El relato huele a polvo de aristocracia y rencor. Corina Kavanagh, hija de inmigrantes irlandeses que amasó fortuna en los frigoríficos, amó donde no debía: a Aarón Anchorena, heredero de una familia tradicional y cerrada de la oligarquía porteña. Los Anchorena-Paz, dueños de palacios y capillas privadas, trazaron su línea infranqueable: sangre nueva y dinero fresco jamás se mezclarían. Pero Corina no era mujer de llorar en silencio. La leyenda dice que, tras el desprecio, forjó una venganza monumental: erigir el rascacielos más alto de América Latina justo frente a la Basílica del Santísimo Sacramento – panteón familiar – para arrebatarles la vista sagrada desde su mansión de Plaza San Martín.
La verdad histórica se desdibuja entre crónicas sociales y murmullos de ascensor. Los documentos fríos desmienten el relato romántico: Mercedes Castellanos de Anchorena murió en 1920, dieciséis años antes de que el Kavanagh perforara el cielo. La residencia familiar ya pertenecía al Jockey Club cuando comenzaron las obras. Cronológicamente, el ajuste de cuentas arquitectónico se desvanece.
Pero lo cierto es que Corina encargó a Sánchez, Lagos y de la Torre un coloso de hormigón armado, pura vanguardia art decó que desafió todas las normas. Inaugurado en 1936, el edificio Kavanagh fue un milagro técnico: 120 metros de altura, estructura sin columnas, fachada escalonada como montaña moderna. Y sí, se alzó impertinente frente a la basílica neogótica que Mercedes había mandado construir. Desde sus vitrales, la perspectiva hacia el altar quedaría para siempre interceptada por la mole geométrica.

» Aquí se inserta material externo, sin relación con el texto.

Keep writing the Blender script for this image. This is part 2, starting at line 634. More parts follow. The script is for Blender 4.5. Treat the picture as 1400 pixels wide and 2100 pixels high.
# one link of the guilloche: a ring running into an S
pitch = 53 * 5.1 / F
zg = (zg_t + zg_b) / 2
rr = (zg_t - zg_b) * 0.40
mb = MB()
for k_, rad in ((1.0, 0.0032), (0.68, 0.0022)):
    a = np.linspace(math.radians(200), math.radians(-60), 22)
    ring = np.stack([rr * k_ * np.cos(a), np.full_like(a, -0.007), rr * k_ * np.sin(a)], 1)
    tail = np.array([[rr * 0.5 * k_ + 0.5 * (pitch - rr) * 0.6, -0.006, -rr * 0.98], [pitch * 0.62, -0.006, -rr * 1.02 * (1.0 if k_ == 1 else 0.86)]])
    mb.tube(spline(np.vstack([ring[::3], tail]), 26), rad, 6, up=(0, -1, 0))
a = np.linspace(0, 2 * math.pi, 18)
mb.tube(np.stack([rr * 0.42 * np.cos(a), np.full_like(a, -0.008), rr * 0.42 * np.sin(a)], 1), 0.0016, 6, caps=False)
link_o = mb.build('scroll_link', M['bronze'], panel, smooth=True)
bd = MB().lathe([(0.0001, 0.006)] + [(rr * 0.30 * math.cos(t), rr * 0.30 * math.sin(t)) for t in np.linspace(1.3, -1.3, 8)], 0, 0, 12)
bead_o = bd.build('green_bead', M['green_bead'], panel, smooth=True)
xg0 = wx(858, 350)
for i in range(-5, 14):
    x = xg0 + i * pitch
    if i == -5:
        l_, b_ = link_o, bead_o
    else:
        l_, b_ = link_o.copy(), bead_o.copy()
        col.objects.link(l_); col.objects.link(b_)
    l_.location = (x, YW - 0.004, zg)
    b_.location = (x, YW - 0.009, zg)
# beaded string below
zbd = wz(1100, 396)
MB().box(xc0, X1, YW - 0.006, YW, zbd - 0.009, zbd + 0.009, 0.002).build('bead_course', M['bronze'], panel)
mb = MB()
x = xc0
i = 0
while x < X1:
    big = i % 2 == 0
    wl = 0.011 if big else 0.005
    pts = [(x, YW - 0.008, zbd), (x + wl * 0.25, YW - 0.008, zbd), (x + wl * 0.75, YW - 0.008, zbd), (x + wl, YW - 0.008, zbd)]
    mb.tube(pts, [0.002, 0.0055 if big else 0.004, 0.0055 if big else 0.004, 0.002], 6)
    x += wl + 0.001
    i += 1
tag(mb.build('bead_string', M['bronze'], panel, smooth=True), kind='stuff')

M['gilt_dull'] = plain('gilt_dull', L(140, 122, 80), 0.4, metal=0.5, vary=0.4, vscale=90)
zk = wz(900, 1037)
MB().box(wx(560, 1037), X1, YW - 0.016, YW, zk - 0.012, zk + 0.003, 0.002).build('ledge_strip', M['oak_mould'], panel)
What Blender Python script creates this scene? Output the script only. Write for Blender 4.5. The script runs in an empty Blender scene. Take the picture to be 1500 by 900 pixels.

¿Fue cálculo o casualidad? El mito insiste en la saña: Corina eligió personalmente el lote en Florida 1065, un triángulo estratégico que clavaba su edificio como daga visual entre templo y residencia. Se rumoreó que compró terrenos adicionales para asegurar la herida perfecta. Sus líneas rectas y frialdad moderna eran un blasfemo contrapunto al gótico sacro: el nuevo poder industrial burlándose del orden terrateniente.
Más allá de la anécdota refutada, la leyenda talla una verdad simbólica. Sobrevive no por error documental, sino porque captura el crujido de dos Argentinas. El Kavanagh encarnó todo lo que la aristocracia temía: el ascenso de lo nuevo, lo extranjero, lo mercantil. Su hormigón desnudo fue manifiesto contra la piedra labrada de los palacios; sus departamentos para solteros, burla silenciosa a los salones donde se sellaban alianzas de sangre. Al bloquear simbólicamente la vista sagrada de los Anchorena, Corina materializó el desplazamiento del poder: el dinero emergente tapando el sol a los dueños del pasado.
Hoy, la ironía es perfecta. El Kavanagh es patrimonio mundial de la UNESCO mientras «Anchorena» suena al ayer. La supuesta venganza se convirtió en legado eterno: la rechazada tiene su nombre escrito en el skyline. La basílica sigue allí, pero ya no define el horizonte; es nota al pie del monumento a la osadía. Esta ficción persistente revela cómo los mitos urbanos, aunque históricamente inexactos, construyen identidad: hablan de nuestras guerras silenciosas, de cicatrices sociales que el cemento no puede ocultar.